In olden times the City of Perth was sometimes so-called from its patron, Saint John.

A. MACPHERSON.

Unfurling the Standard

1000px-Jacobite_Standard_(1745).svg

The Marquis of Tullibardine accompanied Charles in his progress until the Prince landed at Glenfinnin [sic], which is situated about twenty miles from Fort William, and forms the outlet from Moidart to Lochaber; here the standard of Charles Edward was unfurled. The scene in which this ill-omened ceremonial took place is a deep and narrow valley, in which the river Finnin runs between high and craggy mountains, which are inaccessible to every species of carriage, and only to be surmounted by travellers on foot. At each end of the vale is a lake of about twelve miles in length, and behind the stern mountains which enclose the glen, are salt-water lakes, one of them an arm of the sea. The river Finnin empties itself into the Lake of Glenshiel, at the extremity of the glen. On the eighteenth of August Prince Charles crossed this lake, slept at Glensiarick, and on the nineteenth proceeded to Glenfinnin.

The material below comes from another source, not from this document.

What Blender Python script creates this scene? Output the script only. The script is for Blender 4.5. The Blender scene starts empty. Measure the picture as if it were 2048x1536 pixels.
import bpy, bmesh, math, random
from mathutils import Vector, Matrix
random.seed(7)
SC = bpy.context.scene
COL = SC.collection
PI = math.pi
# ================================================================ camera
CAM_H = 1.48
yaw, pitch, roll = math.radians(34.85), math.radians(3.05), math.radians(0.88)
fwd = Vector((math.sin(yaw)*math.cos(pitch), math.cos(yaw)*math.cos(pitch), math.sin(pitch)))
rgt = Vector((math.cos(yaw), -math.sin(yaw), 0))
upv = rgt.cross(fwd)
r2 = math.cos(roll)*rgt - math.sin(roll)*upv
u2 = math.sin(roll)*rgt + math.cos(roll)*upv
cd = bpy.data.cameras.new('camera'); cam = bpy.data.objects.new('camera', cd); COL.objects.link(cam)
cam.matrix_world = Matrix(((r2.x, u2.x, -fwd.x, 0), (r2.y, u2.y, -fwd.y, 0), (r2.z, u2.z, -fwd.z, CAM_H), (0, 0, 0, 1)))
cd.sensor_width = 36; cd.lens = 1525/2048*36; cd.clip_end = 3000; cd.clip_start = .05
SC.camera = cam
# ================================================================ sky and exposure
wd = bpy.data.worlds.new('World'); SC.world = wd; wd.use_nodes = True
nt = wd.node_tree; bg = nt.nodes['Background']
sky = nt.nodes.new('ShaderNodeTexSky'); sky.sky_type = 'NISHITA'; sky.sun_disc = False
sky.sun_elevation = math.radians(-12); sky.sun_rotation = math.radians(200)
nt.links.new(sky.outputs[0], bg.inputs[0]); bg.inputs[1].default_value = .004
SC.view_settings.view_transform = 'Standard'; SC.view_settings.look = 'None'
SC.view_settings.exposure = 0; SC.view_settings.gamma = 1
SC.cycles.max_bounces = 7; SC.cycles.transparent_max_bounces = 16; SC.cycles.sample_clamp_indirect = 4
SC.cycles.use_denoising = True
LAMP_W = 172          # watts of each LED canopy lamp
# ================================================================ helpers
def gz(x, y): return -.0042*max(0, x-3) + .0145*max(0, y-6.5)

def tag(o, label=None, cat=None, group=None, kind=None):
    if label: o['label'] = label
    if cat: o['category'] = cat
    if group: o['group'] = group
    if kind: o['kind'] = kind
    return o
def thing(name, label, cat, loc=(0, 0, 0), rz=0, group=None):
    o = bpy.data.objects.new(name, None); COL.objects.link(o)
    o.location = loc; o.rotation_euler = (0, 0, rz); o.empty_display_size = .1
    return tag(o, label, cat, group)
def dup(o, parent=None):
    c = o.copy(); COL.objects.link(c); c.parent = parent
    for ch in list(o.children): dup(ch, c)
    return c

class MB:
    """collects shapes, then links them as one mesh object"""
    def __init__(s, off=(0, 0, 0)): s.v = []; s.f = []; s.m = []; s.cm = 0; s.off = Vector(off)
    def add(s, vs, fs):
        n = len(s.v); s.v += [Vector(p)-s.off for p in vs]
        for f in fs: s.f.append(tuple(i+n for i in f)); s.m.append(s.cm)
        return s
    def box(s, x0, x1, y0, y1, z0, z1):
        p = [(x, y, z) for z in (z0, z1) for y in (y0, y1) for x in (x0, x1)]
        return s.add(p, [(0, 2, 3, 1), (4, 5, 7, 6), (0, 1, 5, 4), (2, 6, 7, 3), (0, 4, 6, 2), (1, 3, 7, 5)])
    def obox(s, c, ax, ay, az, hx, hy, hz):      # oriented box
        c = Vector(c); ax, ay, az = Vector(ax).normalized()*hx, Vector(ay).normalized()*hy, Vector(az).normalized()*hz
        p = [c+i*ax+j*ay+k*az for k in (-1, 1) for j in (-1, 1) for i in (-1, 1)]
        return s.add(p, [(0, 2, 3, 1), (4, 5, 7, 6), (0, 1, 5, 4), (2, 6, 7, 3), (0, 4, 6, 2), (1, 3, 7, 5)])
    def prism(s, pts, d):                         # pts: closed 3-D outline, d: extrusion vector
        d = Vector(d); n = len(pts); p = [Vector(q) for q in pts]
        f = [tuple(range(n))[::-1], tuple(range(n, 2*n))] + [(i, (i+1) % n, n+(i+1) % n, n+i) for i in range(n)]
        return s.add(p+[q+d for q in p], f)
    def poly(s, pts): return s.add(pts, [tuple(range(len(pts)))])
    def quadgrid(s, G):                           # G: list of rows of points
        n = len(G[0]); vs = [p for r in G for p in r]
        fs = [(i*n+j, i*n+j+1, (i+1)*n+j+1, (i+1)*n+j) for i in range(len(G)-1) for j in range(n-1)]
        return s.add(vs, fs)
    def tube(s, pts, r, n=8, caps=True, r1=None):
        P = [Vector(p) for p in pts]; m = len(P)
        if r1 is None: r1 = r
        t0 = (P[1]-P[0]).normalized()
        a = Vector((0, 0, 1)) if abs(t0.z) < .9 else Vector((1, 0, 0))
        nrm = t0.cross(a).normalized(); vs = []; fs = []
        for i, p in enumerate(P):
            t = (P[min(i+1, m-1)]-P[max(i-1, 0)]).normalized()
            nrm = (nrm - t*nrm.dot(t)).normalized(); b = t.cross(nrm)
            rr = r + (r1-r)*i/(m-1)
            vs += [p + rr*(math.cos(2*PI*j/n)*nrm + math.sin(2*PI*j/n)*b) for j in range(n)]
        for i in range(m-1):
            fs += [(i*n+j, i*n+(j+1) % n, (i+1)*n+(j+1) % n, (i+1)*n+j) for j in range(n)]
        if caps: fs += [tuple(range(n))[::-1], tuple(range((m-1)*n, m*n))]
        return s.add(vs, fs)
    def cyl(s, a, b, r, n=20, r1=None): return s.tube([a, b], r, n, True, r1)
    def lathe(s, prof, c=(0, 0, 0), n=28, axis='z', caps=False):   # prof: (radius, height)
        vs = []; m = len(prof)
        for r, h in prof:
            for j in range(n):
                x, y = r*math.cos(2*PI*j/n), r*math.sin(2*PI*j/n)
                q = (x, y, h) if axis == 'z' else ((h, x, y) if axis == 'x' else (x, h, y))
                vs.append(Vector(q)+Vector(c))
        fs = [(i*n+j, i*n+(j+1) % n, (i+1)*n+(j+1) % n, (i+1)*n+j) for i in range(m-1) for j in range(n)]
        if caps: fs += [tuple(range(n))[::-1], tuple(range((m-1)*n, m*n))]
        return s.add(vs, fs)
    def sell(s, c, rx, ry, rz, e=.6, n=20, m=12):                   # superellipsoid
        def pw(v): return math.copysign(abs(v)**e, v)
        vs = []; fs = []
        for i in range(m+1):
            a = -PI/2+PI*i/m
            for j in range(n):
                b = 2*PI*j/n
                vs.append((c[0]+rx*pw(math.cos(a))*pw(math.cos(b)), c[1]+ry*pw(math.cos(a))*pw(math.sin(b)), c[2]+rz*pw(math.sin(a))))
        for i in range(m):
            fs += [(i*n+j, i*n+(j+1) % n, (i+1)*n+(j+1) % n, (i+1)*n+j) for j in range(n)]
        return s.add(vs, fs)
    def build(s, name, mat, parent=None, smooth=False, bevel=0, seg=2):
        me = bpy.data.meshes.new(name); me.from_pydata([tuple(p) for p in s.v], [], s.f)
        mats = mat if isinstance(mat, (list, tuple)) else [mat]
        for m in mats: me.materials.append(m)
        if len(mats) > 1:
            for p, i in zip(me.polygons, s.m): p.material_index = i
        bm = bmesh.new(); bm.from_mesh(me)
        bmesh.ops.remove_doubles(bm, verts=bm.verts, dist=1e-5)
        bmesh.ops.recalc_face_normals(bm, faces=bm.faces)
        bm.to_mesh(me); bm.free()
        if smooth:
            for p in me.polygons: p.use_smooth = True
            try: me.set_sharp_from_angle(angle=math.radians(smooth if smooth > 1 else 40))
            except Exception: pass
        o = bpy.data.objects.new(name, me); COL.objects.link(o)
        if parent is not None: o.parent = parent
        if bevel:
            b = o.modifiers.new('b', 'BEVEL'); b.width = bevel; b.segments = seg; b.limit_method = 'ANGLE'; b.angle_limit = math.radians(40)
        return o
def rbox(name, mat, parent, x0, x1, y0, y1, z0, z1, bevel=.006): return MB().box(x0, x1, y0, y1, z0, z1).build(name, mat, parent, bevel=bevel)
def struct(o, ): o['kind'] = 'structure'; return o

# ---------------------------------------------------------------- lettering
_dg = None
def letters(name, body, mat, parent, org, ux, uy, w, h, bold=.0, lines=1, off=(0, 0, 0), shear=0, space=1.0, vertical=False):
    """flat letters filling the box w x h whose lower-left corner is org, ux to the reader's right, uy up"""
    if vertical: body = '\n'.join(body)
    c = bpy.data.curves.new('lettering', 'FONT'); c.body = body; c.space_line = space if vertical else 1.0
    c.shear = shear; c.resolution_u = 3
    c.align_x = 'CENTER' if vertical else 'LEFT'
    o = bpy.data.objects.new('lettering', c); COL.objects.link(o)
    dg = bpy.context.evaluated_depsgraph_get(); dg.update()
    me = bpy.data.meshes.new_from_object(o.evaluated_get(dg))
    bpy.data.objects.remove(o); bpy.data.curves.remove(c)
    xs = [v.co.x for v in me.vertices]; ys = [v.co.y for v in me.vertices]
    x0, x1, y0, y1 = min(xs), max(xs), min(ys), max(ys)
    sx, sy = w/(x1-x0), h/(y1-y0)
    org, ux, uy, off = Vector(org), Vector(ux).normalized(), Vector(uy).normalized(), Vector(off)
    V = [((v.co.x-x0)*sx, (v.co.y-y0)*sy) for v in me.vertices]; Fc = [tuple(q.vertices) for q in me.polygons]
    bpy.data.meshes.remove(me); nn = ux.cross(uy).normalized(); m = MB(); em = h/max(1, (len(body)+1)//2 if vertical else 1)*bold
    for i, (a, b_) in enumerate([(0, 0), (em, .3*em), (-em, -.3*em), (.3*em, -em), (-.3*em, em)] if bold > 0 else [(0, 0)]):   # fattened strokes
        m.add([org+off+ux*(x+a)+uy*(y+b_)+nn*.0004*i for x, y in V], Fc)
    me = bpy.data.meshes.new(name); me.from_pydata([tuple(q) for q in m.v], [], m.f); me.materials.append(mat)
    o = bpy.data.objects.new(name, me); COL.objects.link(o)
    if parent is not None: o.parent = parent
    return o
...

When Charles landed in the glen, he gazed around anxiously for Cameron of Lochiel, the younger, whom he expected to have joined him. He looked for some time in vain; that faithful adherent was not then in sight, nor was the glen, as the Prince had expected, peopled by any of the clansmen whose gathering he had expected. A few poor people from the little knot of hovels, which was called the village, alone greeted the ill-starred adventurer. Disconcerted, Prince Charles entered one of the hovels, which are still standing, and waited there for about two hours. At the end of that time, the notes of the pibroch were heard, and presently, descending from the summit of a hill, appeared the Camerons, advancing in two lines, each of them three men deep. Between the lines walked the prisoners of war, who had been taken some days previously near Loch Lochiel [sic].

The Prince, exhilarated by the sight of six or seven hundred brave Highlanders, immediately gave orders for the standard to be unfurled.

The office of honour was entrusted to the Marquis of Tullibardine, on account of his high rank and importance to the cause. The spot chosen for the ceremony was a knoll in the centre of the vale. Upon this little eminence the Marquis stood, supported on either side by men, for his health was infirm, and what we should now call a premature old age was fast approaching. The banner which it was his lot to unfurl displayed no motto, nor was there inscribed upon it the coffin and the crown which the vulgar notion in England assigned to it. It was simply a large banner of red silk, with a white space in the middle. The Marquis held the staff until the Manifesto of the Chevalier and the Commission of Regency had been read. In a few hours the glen in which this solemnity had been performed, was filled not only with Highlanders, but with ladies and gentlemen to admire the spectacle.

— Memoirs of the Jacobites of 1715 and 1745, Volume II.